━━ MATERIAL

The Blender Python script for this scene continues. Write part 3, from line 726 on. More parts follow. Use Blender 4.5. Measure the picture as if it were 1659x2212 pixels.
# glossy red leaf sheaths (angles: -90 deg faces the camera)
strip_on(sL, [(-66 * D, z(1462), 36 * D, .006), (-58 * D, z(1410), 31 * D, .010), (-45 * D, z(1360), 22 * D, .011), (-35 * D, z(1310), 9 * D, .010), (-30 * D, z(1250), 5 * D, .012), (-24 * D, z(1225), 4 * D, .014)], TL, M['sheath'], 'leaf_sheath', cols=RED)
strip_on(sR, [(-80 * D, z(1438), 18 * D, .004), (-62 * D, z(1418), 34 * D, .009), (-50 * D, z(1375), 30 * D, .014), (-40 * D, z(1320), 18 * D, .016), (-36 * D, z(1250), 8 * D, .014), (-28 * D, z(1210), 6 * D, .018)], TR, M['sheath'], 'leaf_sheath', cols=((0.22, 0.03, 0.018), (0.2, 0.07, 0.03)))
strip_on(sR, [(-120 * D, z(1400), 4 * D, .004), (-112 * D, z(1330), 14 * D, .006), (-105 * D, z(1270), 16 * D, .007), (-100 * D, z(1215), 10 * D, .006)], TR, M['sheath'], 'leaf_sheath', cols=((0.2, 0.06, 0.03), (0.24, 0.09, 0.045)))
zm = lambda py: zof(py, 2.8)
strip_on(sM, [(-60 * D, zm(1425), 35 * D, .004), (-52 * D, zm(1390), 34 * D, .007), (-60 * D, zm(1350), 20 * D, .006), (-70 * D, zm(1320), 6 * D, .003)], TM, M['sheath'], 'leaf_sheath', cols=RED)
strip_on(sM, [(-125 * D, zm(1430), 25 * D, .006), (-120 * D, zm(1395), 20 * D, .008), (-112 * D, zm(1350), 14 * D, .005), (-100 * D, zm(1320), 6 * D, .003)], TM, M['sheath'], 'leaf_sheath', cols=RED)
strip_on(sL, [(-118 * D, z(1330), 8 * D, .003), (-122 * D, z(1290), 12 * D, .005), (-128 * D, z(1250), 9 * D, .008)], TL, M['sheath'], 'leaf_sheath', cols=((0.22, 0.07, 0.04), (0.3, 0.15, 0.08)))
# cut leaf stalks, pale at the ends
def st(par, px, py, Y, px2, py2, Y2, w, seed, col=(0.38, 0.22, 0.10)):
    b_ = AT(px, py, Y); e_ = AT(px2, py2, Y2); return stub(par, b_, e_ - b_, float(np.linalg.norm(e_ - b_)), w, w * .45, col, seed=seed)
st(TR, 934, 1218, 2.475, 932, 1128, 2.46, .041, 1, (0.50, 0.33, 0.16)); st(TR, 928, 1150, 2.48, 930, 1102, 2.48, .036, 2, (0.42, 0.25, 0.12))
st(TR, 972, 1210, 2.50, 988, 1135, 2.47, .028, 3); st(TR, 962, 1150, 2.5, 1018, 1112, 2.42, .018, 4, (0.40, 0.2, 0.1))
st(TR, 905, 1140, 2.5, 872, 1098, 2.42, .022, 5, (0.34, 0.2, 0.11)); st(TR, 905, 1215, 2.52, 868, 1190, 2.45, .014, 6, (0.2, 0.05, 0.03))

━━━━

*WHAT THE EXERCISE ASKS*: Output the listing above without altering a single character.

*CORRECT OUTPUT*:
The Blender Python script for this scene continues. Write part 3, from line 726 on. More parts follow. Use Blender 4.5. Measure the picture as if it were 1659x2212 pixels.
# glossy red leaf sheaths (angles: -90 deg faces the camera)
strip_on(sL, [(-66 * D, z(1462), 36 * D, .006), (-58 * D, z(1410), 31 * D, .010), (-45 * D, z(1360), 22 * D, .011), (-35 * D, z(1310), 9 * D, .010), (-30 * D, z(1250), 5 * D, .012), (-24 * D, z(1225), 4 * D, .014)], TL, M['sheath'], 'leaf_sheath', cols=RED)
strip_on(sR, [(-80 * D, z(1438), 18 * D, .004), (-62 * D, z(1418), 34 * D, .009), (-50 * D, z(1375), 30 * D, .014), (-40 * D, z(1320), 18 * D, .016), (-36 * D, z(1250), 8 * D, .014), (-28 * D, z(1210), 6 * D, .018)], TR, M['sheath'], 'leaf_sheath', cols=((0.22, 0.03, 0.018), (0.2, 0.07, 0.03)))
strip_on(sR, [(-120 * D, z(1400), 4 * D, .004), (-112 * D, z(1330), 14 * D, .006), (-105 * D, z(1270), 16 * D, .007), (-100 * D, z(1215), 10 * D, .006)], TR, M['sheath'], 'leaf_sheath', cols=((0.2, 0.06, 0.03), (0.24, 0.09, 0.045)))
zm = lambda py: zof(py, 2.8)
strip_on(sM, [(-60 * D, zm(1425), 35 * D, .004), (-52 * D, zm(1390), 34 * D, .007), (-60 * D, zm(1350), 20 * D, .006), (-70 * D, zm(1320), 6 * D, .003)], TM, M['sheath'], 'leaf_sheath', cols=RED)
strip_on(sM, [(-125 * D, zm(1430), 25 * D, .006), (-120 * D, zm(1395), 20 * D, .008), (-112 * D, zm(1350), 14 * D, .005), (-100 * D, zm(1320), 6 * D, .003)], TM, M['sheath'], 'leaf_sheath', cols=RED)
strip_on(sL, [(-118 * D, z(1330), 8 * D, .003), (-122 * D, z(1290), 12 * D, .005), (-128 * D, z(1250), 9 * D, .008)], TL, M['sheath'], 'leaf_sheath', cols=((0.22, 0.07, 0.04), (0.3, 0.15, 0.08)))
# cut leaf stalks, pale at the ends
def st(par, px, py, Y, px2, py2, Y2, w, seed, col=(0.38, 0.22, 0.10)):
    b_ = AT(px, py, Y); e_ = AT(px2, py2, Y2); return stub(par, b_, e_ - b_, float(np.linalg.norm(e_ - b_)), w, w * .45, col, seed=seed)
st(TR, 934, 1218, 2.475, 932, 1128, 2.46, .041, 1, (0.50, 0.33, 0.16)); st(TR, 928, 1150, 2.48, 930, 1102, 2.48, .036, 2, (0.42, 0.25, 0.12))
st(TR, 972, 1210, 2.50, 988, 1135, 2.47, .028, 3); st(TR, 962, 1150, 2.5, 1018, 1112, 2.42, .018, 4, (0.40, 0.2, 0.1))
st(TR, 905, 1140, 2.5, 872, 1098, 2.42, .022, 5, (0.34, 0.2, 0.11)); st(TR, 905, 1215, 2.52, 868, 1190, 2.45, .014, 6, (0.2, 0.05, 0.03))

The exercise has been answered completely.